Di hadapan Tuhan, semua yang kita miliki yakni harta dan segala jerih lelah kita merupakan anugerah yang layak dihaturkan kembali sebagai persembahan syukur. Meskipun sudah dibabtis dan secara resmi menyatakan diri beriman kepada Yesus, namun kita tidak boleh lelah terus mencari Sang Terang Sejati, seperti yang dilakukan oleh orang-orang majus. Seperti mereka, kita masih harus terus berproses untuk mencari dan menemukan Yesus serta kehendak-Nya secara konkret di dalam kehidupan kita sehari-hari.

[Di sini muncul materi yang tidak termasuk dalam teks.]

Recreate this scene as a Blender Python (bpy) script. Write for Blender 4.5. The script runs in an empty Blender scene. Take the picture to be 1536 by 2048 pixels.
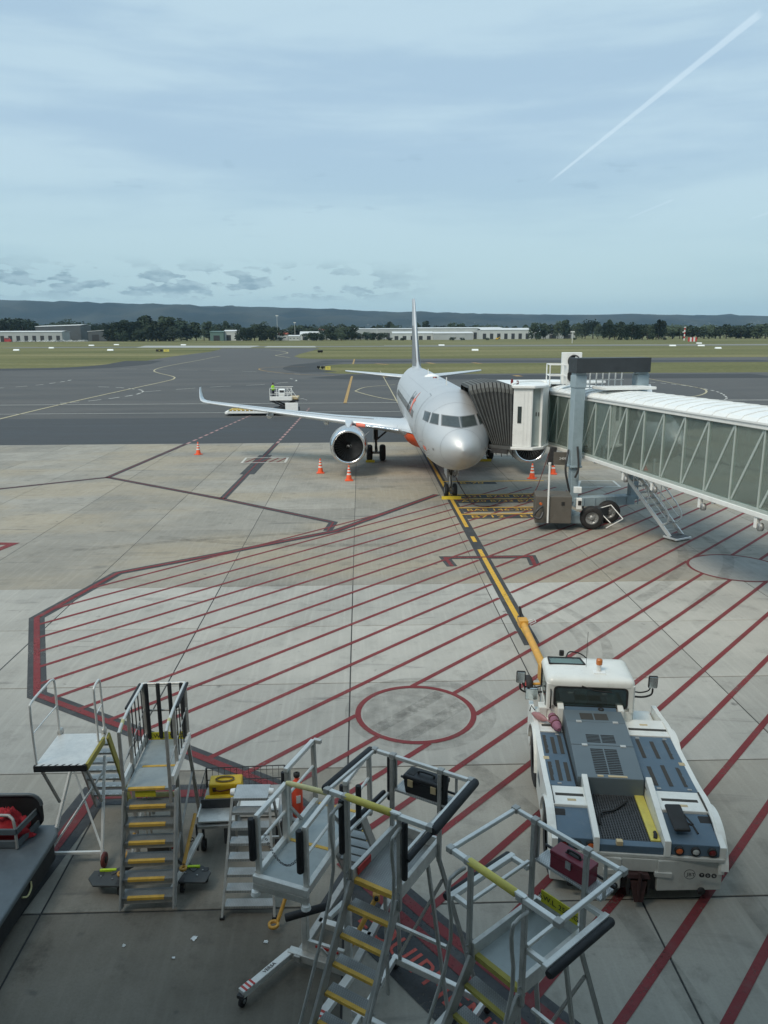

Pastinya, orang-orang Majus mengajari kita agar semakin peka terhadap kehadiran, bimbingan dan campur tangan Allah yang disimbolkan dengan bintang dan mimpi. Orang-orang yang jujur dan rendah hati yang selalu mengarahkan perhatiannya kepada yang baik, benar dan suci, kendati hanya diberi petunjuk yang samar-samar pasti akan selalu dapat menemukan langkah yang tepat menuju kepada keselamatan.